Arts in the News

Miranda Takes Final ‘Hamilton’ Bow
Last week saw Lin-Manuel Miranda take his final bows after his farewell performance in “Hamilton,” amidst thunderous applause from the audience and no doubt mourning from all those around the world who will never see him perform in the Broadway sensation. Post-performance, Miranda gave a brief “Evita-like” appearance from the balcony atop the theater’s marquee, waving to fans and placing his hand over his heart in a show of gratitude. Upon returning backstage, Miranda cut his lengthy hair–no longer needed for his 18th century character–and posted a picture of the sheared locks to Instagram, captioning “Team ’em how to say goodbye….” Some of the lucky patrons who saw the performance that day bought tickets long before they knew of Miranda’s exit; one family reported buying their tickets back in February because it happened to be the cheapest option. Others who bought their tickets more recently paid a high premium–one young woman paid $1500 for her single ticket.
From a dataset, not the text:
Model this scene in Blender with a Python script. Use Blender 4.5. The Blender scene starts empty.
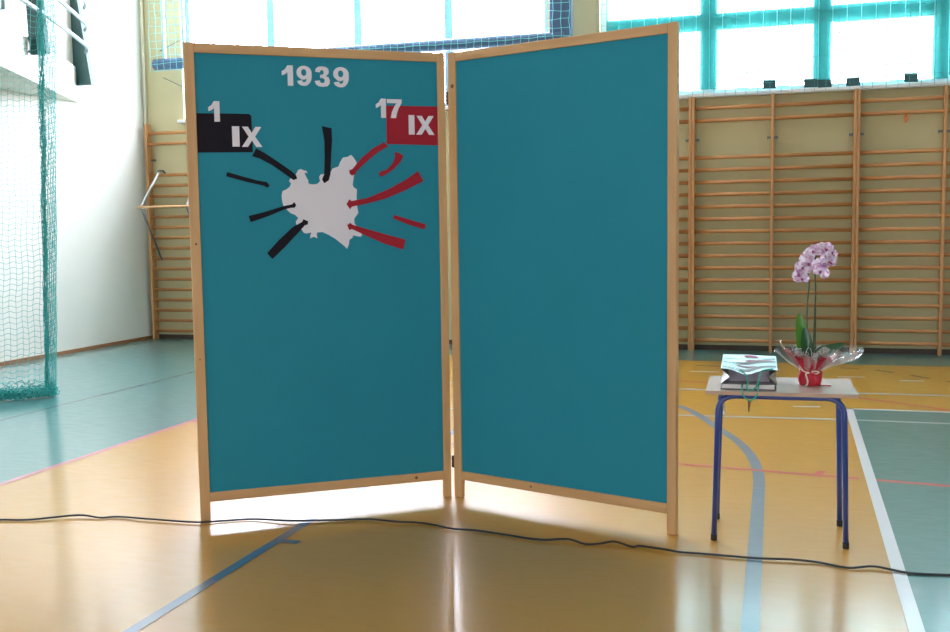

A higher than usual number of celebrities joined the audience that night, including Jennifer Lopez, John Kerry, Spike Lee, Mariska Hargitay, Charlie Rose, and Rosie O’Donnell–many of whom had already seen the show several times. Though Miranda’s farewell marks the end of the first phase of the show’s glorious run, it is without a doubt that audiences will continue to show up in droves to see this truly revolutionary musical.

Old ‘Aeneid’ Gets New Digital Life
Thanks to the efforts of Digita Vaticana, a nonprofit organization affiliated with the Vatican Library in Italy, people around the world can browse priceless ancient manuscripts online for free. As part of a years-long digitization project to convert the library’s roughly 80,000 manuscripts and texts (which include drawing and notes from the likes of Michelangelo and Galileo) into digital format. The organization’s latest completion for conversion is a 1,600-year-old illuminated version of the Virgil’s Aeneid. Known as the Vergilius Vaticanus, it is one of the world’s oldest versions of the Latin epic poem. Sadly, it is incomplete– the beginning pages have been lost, and many other badly damaged; only 76 pages, including some 50 illustrations, remain (for comparison, if the original contained all of Virgil’s canonical works, which was standard for the time, it would have totaled 440 pages with about 280 illustrations). The digitization process is quite tedious; Digita Vaticana expects their project to take 15 years and cost over 55 million USD. Many see it as a small price to pay to make these ancient treasures available for free to people around the world.
Art World Grieves Attack on Nice
Time and again the art world comes together to show solidarity when tragedy strikes, and the recent attack on Nice is no exception. Last week, 84 were left dead and another 50 in critical condition after a truck drove into a crowd celebrating Bastille Day–“Horror has again struck France,” said French President Francois Hollande. As many attempt to make sense of a senseless act, art helps those around the world express their grief and show solidarity for the victims, their families, and the country of France. This Huffington Post article has gathered many of the images circulating the Internet–some show anger and others sadness, but all show the ability for art to express what language cannot in the wake of unspeakable loss.
Dancing With Your Shadow
A public installation at the Mesa Arts Center in Arizona is encouraging people to dance by basically turning a chunk of pavement into an artistic version of Dance Dance Revolution. The project, officially called “Mesa Musical Shadows,” works by encouraging visitors to play with their shadows. Using light sensors paired with speakers built into mosaic tiles, individuals can create music by moving their shadow (and of course, themselves) across the tiles, each of which plays a unique note. As many people “play” together, a beautiful, jumbled soundscape results. Programmers intend to watch how people use the installation and actually reprogram it to allow for more complicated and nuanced responses to movement. Perhaps most importantly, the installation is reminding visitors to forget about how they look dancing, and focus on the fun they’re having creating spontaneous tunes just by hopping around!